• GIVEN TASK: Leave the pictures out and retype the lines from the beginning through the line with "cm = np.clip(light+g2.uniform(-.25, .3)+.6*q, 0, 2.99);", both ends included.

____ DATASET CONTENT

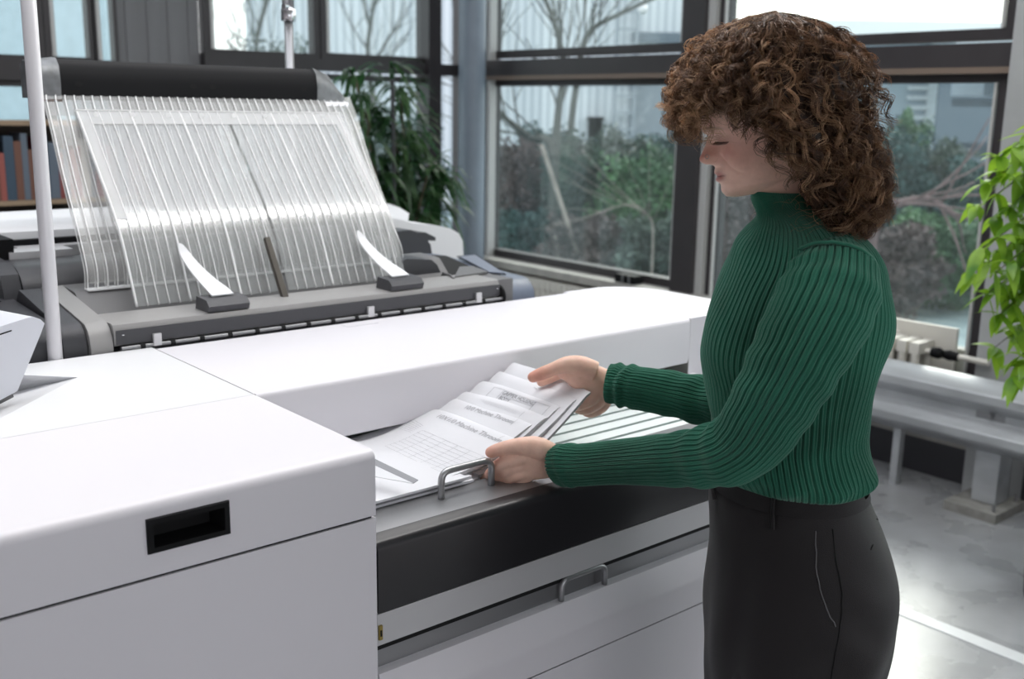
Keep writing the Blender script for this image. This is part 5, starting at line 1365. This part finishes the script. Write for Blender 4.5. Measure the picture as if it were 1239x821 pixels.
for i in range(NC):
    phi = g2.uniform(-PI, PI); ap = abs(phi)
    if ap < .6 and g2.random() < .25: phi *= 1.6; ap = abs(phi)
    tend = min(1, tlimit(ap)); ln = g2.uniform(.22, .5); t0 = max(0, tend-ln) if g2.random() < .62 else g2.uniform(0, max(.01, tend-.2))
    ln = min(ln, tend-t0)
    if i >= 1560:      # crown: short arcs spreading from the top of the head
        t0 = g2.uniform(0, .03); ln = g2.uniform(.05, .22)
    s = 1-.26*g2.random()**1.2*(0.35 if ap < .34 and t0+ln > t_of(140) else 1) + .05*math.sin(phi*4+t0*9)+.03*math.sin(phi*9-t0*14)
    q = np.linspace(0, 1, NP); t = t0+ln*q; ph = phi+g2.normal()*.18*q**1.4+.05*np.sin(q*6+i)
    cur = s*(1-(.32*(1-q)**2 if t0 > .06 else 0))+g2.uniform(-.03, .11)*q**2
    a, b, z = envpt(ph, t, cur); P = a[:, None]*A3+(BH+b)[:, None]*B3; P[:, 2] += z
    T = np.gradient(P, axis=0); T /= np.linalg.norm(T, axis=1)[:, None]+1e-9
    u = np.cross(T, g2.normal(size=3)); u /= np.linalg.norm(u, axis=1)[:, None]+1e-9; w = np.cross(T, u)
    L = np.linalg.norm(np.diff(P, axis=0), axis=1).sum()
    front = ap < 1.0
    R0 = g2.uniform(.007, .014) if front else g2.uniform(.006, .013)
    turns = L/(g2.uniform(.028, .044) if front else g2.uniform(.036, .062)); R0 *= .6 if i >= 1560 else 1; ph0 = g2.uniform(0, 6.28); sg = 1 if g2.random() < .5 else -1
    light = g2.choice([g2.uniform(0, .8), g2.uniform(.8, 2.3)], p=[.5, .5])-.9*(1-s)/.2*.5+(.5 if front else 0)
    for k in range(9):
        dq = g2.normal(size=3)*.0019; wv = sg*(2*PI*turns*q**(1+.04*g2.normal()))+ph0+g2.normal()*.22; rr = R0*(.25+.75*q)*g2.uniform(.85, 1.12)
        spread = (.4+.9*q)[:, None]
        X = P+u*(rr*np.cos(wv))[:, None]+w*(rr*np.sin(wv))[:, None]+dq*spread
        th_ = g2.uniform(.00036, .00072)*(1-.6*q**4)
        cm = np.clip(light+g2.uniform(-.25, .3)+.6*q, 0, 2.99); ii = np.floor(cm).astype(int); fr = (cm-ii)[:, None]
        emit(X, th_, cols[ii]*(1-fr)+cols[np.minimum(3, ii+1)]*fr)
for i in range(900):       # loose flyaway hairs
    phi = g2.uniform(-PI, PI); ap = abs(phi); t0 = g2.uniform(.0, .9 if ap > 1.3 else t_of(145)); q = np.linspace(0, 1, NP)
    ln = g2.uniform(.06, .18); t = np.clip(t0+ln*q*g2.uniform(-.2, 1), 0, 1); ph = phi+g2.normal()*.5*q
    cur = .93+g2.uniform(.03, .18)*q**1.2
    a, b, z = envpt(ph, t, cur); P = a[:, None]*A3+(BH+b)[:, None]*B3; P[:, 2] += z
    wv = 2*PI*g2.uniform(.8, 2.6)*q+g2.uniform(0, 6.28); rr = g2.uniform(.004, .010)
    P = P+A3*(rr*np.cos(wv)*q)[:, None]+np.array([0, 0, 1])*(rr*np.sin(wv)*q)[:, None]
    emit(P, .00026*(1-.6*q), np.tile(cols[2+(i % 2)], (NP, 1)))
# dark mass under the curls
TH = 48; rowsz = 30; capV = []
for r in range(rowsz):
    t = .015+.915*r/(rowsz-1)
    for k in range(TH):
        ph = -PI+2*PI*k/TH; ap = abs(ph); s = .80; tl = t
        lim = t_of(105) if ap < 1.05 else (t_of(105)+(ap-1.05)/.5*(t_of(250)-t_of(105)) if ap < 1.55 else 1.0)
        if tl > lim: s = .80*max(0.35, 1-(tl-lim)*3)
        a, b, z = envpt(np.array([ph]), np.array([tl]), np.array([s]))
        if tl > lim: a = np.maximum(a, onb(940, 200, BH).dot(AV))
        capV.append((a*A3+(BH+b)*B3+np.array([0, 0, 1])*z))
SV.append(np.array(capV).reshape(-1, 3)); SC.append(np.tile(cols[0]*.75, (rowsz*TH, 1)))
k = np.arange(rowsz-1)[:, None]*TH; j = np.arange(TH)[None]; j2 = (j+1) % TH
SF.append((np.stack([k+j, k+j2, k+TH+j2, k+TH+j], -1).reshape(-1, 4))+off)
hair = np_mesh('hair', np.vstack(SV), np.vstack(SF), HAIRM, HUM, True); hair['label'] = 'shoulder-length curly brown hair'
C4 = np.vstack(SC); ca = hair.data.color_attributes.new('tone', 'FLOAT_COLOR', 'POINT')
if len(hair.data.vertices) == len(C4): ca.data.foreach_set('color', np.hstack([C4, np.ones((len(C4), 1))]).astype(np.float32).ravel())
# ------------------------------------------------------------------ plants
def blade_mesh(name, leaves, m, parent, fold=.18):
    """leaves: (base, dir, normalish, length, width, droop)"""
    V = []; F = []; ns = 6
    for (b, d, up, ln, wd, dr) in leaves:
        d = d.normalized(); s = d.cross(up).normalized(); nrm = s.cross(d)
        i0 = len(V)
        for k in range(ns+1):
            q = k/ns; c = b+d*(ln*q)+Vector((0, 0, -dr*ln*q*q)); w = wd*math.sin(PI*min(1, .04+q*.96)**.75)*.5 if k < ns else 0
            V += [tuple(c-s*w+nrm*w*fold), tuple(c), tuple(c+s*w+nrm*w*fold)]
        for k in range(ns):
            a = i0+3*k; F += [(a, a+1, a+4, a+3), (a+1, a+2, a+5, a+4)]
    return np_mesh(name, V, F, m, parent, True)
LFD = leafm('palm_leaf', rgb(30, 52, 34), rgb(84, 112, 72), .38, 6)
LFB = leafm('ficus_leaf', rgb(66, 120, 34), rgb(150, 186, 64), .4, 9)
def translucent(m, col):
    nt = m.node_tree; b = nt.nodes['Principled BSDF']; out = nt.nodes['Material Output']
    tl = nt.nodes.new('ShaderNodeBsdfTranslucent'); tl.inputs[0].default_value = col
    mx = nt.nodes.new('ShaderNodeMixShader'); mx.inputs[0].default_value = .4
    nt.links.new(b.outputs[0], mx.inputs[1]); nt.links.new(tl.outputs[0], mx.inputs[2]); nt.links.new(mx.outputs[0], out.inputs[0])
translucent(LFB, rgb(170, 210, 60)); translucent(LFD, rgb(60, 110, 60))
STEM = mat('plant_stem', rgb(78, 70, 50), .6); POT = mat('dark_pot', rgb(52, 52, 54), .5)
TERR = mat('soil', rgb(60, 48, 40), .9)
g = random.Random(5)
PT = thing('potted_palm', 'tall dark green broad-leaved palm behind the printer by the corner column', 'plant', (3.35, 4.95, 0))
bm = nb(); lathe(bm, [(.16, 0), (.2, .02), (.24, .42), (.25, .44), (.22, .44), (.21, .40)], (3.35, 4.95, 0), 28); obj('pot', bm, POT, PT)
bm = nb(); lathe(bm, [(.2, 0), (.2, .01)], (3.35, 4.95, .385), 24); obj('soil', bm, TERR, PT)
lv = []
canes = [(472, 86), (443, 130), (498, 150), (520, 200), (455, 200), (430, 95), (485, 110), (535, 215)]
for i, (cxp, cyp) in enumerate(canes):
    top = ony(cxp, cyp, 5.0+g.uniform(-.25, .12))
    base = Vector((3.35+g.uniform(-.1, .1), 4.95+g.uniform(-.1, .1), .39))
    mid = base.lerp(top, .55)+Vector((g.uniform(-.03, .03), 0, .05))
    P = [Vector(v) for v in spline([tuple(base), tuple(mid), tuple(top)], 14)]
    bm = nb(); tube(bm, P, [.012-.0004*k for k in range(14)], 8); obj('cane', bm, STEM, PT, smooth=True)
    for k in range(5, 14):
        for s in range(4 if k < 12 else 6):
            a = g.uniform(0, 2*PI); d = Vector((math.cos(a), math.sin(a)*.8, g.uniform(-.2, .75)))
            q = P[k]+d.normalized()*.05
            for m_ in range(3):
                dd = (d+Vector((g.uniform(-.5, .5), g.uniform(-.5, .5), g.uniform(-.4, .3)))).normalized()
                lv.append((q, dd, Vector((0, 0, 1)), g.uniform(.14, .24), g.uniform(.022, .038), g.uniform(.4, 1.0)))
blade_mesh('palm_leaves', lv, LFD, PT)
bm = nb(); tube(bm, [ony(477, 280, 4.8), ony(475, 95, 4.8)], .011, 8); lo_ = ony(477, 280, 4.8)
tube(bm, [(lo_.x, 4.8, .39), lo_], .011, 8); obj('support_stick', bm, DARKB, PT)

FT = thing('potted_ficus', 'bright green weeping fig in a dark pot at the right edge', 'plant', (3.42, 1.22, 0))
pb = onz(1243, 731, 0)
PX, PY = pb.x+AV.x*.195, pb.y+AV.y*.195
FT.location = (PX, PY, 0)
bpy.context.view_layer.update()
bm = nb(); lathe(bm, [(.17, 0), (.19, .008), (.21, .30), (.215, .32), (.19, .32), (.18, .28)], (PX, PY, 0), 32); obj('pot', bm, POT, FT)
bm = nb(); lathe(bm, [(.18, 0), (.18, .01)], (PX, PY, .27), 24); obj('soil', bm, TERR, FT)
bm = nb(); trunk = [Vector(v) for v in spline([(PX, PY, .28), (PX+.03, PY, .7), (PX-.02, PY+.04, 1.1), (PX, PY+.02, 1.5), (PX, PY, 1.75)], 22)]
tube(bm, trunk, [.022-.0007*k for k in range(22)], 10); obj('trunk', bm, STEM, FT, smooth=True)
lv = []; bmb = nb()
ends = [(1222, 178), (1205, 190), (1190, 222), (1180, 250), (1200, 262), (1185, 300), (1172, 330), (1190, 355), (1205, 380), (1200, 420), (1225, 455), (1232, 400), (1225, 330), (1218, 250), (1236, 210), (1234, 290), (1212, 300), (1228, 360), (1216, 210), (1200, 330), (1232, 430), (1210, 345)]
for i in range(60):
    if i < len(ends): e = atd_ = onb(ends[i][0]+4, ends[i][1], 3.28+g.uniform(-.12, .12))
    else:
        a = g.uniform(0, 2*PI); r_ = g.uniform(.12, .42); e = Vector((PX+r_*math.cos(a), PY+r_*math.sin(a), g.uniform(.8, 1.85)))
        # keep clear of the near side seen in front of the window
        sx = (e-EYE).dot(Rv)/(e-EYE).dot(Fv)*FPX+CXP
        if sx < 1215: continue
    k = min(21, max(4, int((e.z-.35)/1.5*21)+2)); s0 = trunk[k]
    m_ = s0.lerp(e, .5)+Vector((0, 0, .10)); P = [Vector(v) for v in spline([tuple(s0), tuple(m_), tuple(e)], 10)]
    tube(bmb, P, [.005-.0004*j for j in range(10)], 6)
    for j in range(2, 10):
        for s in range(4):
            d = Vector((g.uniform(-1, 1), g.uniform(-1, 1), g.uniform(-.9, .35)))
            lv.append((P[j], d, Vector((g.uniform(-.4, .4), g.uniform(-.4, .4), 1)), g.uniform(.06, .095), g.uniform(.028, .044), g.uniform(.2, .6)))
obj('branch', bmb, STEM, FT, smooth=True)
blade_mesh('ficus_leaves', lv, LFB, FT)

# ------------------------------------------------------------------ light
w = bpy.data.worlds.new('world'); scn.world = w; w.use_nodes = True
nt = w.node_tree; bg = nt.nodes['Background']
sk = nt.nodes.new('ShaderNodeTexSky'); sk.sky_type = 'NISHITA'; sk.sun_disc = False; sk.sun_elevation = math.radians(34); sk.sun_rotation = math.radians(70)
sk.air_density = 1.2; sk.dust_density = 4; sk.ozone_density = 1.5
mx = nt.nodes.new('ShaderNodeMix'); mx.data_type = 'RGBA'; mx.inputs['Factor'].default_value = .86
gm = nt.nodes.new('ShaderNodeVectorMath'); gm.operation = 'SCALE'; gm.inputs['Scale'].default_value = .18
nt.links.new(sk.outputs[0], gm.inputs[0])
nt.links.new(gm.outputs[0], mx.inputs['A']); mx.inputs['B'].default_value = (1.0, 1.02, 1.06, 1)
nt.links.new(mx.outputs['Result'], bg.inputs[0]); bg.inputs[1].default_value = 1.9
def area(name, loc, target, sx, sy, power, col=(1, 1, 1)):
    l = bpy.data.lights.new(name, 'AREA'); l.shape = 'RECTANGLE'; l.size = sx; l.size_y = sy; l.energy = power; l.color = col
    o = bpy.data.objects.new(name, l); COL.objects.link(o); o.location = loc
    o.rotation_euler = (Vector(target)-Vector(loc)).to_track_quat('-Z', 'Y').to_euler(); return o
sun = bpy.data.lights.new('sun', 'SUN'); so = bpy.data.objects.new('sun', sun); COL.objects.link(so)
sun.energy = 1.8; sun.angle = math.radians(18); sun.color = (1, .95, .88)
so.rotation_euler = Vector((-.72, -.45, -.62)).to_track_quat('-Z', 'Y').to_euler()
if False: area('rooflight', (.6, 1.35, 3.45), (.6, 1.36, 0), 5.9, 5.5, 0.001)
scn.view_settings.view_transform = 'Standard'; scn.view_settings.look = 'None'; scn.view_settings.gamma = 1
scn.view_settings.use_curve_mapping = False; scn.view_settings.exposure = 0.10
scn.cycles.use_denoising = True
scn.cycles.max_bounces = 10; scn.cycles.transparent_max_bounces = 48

________

• RESULT OF THE EXERCISE:
Keep writing the Blender script for this image. This is part 5, starting at line 1365. This part finishes the script. Write for Blender 4.5. Measure the picture as if it were 1239x821 pixels.
for i in range(NC):
    phi = g2.uniform(-PI, PI); ap = abs(phi)
    if ap < .6 and g2.random() < .25: phi *= 1.6; ap = abs(phi)
    tend = min(1, tlimit(ap)); ln = g2.uniform(.22, .5); t0 = max(0, tend-ln) if g2.random() < .62 else g2.uniform(0, max(.01, tend-.2))
    ln = min(ln, tend-t0)
    if i >= 1560:      # crown: short arcs spreading from the top of the head
        t0 = g2.uniform(0, .03); ln = g2.uniform(.05, .22)
    s = 1-.26*g2.random()**1.2*(0.35 if ap < .34 and t0+ln > t_of(140) else 1) + .05*math.sin(phi*4+t0*9)+.03*math.sin(phi*9-t0*14)
    q = np.linspace(0, 1, NP); t = t0+ln*q; ph = phi+g2.normal()*.18*q**1.4+.05*np.sin(q*6+i)
    cur = s*(1-(.32*(1-q)**2 if t0 > .06 else 0))+g2.uniform(-.03, .11)*q**2
    a, b, z = envpt(ph, t, cur); P = a[:, None]*A3+(BH+b)[:, None]*B3; P[:, 2] += z
    T = np.gradient(P, axis=0); T /= np.linalg.norm(T, axis=1)[:, None]+1e-9
    u = np.cross(T, g2.normal(size=3)); u /= np.linalg.norm(u, axis=1)[:, None]+1e-9; w = np.cross(T, u)
    L = np.linalg.norm(np.diff(P, axis=0), axis=1).sum()
    front = ap < 1.0
    R0 = g2.uniform(.007, .014) if front else g2.uniform(.006, .013)
    turns = L/(g2.uniform(.028, .044) if front else g2.uniform(.036, .062)); R0 *= .6 if i >= 1560 else 1; ph0 = g2.uniform(0, 6.28); sg = 1 if g2.random() < .5 else -1
    light = g2.choice([g2.uniform(0, .8), g2.uniform(.8, 2.3)], p=[.5, .5])-.9*(1-s)/.2*.5+(.5 if front else 0)
    for k in range(9):
        dq = g2.normal(size=3)*.0019; wv = sg*(2*PI*turns*q**(1+.04*g2.normal()))+ph0+g2.normal()*.22; rr = R0*(.25+.75*q)*g2.uniform(.85, 1.12)
        spread = (.4+.9*q)[:, None]
        X = P+u*(rr*np.cos(wv))[:, None]+w*(rr*np.sin(wv))[:, None]+dq*spread
        th_ = g2.uniform(.00036, .00072)*(1-.6*q**4)
        cm = np.clip(light+g2.uniform(-.25, .3)+.6*q, 0, 2.99); ii = np.floor(cm).astype(int); fr = (cm-ii)[:, None]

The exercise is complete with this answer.